C’est dire si le film de Martin Scorsese, en dépit d’un drame saisissant, révèle son parti pris en faveur d’un salut appelé à s’individualiser dans une intériorité sans cesse glorifiée par la caméra qui sort le sacrement de sa propre liturgie. Ce n’est d’ailleurs pas un hasard si Scorsese était tenté d’adapter le roman de Endō Shūsaku en 3D. C’eût été une noyade de trop. Drame d’un humanisme qui se veut catholique, cette purification par le désespoir privilégie une métaphysique de la chute sans jamais constituer une métaphysique de la création avec ses fruits. C’était oublier qu’en son désespoir, cette énergie ne venait pas de lui mais tout droit de l’espérance.
Impossible alors de saisir la dernière tentation de Martin Scorsese sans revenir sur ce catholicisme errant qui joue du paradoxe pour mieux embrasser l’ultra-modernité. Dans le cas de Scorsese, il s’agit d’une sensibilité intello, étiquetée « européenne » aux États-Unis, qui fait d’autant plus l’Italien devant la piété américaine qu’elle la juge trop pincée, puis d’un catholicisme à couleur new-yorkaise une fois promu dans la vieille Europe avec une tendre et nostalgique condescendance, tout cela en vue de défendre un christianisme épuré, c’est-à-dire, en définitive, très puritain.

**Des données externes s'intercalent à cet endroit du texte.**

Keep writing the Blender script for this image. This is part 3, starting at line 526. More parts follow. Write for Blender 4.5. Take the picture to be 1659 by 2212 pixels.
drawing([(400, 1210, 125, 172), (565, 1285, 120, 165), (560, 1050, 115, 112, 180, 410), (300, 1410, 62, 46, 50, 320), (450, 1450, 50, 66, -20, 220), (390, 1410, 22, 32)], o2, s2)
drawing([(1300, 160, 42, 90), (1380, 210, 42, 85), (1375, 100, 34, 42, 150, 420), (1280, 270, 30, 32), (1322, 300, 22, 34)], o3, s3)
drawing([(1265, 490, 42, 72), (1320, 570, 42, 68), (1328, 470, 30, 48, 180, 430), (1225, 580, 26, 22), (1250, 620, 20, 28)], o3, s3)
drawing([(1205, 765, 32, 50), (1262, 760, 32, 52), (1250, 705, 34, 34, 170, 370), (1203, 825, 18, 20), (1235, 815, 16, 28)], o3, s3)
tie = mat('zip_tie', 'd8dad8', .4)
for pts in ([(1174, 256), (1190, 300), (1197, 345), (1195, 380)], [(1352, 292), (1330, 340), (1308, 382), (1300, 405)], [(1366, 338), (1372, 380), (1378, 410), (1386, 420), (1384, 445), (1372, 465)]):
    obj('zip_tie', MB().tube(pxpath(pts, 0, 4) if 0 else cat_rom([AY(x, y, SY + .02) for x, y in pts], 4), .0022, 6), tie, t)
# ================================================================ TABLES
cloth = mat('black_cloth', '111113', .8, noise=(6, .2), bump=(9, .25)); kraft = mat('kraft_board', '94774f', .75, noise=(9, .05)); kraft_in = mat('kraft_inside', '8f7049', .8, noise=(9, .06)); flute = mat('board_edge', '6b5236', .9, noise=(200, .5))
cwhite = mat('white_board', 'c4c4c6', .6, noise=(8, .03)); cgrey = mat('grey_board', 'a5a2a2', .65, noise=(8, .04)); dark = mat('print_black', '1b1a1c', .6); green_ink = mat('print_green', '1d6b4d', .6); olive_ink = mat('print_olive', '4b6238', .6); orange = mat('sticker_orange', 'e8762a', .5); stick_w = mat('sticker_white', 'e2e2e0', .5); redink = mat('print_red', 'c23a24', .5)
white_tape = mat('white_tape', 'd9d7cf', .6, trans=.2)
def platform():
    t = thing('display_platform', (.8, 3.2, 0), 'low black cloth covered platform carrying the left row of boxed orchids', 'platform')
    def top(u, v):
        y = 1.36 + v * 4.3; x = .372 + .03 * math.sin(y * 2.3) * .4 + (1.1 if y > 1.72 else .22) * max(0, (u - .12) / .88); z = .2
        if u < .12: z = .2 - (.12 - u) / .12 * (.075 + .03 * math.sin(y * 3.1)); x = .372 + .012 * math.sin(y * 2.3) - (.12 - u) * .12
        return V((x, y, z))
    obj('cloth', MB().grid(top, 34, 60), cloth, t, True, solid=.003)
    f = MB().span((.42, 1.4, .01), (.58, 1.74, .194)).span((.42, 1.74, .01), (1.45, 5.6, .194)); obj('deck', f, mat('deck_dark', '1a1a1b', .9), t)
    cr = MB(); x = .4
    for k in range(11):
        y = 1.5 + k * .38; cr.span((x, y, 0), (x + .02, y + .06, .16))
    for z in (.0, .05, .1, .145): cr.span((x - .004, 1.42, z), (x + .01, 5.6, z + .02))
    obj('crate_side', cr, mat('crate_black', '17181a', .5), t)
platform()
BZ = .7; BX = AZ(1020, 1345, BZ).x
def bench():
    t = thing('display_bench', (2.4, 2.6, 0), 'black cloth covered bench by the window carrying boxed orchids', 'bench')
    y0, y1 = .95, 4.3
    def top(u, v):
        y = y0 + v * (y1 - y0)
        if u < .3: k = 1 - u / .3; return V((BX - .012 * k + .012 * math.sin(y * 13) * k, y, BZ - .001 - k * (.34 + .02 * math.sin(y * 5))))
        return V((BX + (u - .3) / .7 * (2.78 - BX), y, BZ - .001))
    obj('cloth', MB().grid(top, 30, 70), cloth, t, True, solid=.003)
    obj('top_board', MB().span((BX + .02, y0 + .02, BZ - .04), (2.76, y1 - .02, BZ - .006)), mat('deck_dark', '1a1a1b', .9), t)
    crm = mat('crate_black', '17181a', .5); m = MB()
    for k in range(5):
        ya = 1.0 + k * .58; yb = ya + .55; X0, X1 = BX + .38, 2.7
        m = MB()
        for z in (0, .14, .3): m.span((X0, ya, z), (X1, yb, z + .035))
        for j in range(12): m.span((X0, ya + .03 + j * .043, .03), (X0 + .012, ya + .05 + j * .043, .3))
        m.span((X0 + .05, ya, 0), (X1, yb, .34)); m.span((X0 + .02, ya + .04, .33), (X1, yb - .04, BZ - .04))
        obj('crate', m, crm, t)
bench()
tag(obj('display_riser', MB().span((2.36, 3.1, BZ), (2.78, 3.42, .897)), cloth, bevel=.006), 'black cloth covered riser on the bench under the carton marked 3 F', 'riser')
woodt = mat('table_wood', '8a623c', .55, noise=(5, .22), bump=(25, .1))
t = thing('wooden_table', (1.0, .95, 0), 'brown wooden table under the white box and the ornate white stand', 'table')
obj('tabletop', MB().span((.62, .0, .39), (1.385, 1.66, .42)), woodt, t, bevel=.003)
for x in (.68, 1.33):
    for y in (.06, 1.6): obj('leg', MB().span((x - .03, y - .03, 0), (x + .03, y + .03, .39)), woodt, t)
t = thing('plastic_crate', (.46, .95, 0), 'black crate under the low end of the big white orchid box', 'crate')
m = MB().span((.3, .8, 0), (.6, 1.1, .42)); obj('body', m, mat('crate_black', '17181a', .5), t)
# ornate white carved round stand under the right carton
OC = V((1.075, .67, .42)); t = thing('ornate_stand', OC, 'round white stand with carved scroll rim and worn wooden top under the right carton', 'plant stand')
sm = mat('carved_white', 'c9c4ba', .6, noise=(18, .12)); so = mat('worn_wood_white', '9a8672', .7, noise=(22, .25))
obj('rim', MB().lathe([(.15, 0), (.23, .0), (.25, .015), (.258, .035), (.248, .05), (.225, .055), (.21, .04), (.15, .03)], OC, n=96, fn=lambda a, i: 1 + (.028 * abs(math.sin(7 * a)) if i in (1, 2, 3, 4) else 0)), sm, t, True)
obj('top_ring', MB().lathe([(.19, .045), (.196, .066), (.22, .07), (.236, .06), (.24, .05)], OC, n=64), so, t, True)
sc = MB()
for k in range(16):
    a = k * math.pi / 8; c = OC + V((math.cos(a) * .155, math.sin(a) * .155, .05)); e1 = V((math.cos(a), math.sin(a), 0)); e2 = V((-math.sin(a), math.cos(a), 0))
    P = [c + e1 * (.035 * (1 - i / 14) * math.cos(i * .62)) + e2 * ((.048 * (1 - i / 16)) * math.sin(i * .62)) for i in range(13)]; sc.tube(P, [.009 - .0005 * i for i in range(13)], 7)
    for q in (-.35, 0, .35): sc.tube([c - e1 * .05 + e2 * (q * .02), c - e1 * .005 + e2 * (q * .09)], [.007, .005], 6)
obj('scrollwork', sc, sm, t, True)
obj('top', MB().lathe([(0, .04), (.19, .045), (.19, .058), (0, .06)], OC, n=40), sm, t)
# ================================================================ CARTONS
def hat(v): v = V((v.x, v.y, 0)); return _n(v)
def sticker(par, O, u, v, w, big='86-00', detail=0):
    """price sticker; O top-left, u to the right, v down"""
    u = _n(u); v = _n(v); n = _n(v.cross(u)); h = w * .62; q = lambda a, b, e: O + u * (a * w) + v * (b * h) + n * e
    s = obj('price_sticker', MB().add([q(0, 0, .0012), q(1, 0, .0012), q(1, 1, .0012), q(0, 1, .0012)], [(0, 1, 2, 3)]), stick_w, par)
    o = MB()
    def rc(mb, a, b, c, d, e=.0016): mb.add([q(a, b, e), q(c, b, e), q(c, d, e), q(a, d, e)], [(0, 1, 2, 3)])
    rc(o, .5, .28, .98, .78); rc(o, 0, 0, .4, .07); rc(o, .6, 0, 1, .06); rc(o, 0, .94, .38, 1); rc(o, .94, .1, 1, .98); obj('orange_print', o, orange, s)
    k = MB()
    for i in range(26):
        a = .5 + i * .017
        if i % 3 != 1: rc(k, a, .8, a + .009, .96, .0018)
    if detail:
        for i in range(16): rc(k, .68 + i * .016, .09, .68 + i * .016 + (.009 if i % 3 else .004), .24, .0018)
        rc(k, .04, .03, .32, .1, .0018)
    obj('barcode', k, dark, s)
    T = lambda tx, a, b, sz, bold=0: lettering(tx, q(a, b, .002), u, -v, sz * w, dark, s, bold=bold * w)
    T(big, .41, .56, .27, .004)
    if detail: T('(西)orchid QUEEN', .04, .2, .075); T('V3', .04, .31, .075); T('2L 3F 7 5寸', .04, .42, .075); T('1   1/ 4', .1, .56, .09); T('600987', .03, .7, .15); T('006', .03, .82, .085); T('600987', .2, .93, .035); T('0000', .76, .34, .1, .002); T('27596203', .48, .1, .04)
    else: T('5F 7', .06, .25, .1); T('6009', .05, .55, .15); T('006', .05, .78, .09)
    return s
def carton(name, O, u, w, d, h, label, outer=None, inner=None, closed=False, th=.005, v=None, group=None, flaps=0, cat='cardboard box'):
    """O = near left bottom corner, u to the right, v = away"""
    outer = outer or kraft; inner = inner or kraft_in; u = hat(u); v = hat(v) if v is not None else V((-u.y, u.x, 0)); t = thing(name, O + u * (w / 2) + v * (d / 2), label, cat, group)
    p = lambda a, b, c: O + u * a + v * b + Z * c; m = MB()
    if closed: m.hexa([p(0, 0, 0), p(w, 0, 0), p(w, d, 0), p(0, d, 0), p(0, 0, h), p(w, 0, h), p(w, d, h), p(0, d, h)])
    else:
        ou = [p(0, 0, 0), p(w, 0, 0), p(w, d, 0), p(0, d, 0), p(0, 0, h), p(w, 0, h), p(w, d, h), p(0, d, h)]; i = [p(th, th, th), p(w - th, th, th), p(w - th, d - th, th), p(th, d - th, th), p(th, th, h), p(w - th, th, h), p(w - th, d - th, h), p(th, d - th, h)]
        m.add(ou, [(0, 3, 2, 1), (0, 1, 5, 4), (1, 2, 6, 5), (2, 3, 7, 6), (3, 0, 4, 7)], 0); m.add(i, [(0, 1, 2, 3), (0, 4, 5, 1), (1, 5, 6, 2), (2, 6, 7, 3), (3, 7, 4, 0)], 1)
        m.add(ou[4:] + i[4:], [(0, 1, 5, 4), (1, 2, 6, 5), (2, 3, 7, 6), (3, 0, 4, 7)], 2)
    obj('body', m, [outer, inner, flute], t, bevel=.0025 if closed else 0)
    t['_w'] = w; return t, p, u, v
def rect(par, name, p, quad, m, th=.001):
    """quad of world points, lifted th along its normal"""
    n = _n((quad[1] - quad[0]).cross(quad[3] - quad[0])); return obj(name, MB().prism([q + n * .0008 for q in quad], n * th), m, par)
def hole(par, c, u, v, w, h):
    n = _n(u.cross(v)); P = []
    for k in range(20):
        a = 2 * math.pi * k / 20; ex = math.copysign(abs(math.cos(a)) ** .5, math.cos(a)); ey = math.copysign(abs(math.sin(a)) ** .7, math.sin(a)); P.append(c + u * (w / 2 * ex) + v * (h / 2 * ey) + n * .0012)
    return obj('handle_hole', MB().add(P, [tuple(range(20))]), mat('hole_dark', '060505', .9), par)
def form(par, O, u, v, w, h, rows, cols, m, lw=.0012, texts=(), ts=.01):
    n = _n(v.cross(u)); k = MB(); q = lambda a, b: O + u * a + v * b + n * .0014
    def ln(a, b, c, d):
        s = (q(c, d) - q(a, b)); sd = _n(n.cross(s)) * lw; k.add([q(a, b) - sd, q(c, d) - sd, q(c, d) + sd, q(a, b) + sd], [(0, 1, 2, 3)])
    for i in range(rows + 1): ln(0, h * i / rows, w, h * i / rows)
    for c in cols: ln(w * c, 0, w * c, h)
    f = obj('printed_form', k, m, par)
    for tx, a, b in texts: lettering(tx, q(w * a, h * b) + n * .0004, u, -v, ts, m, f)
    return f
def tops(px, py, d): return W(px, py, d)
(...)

Ce n’est pas tant dans son esthétique intimiste qu’au travers de scènes ultra-violentes que Scorsese révèle sa difficulté à fixer l’œil du martyr : un regard de paisible certitude où la mort, comme sa vie, ne lui appartient pas. Non un saut dans l’Inconnu mais un embrasement avec le très connu.
La foi réduite à une pure intériorité d’autant plus fragile qu’elle se veut sans intermédiaire manque ce que le martyr lui-même manifeste précisément dans la donation totale : cette certitude qui fonde la foi chrétienne, la victoire contre le monde en tant que miracle de la charité, éclat de grâce, à l’image de Saint Maximilien Kolbe qui donne toute sa vie en échange d’une autre, en compagnie de ceux qui vont mourir avec lui pour ce qu’ils sont. Si Scorsese échoue sublimement dans son hommage au martyre, le cinéma n’en finit pas de lui opposer un silence infini.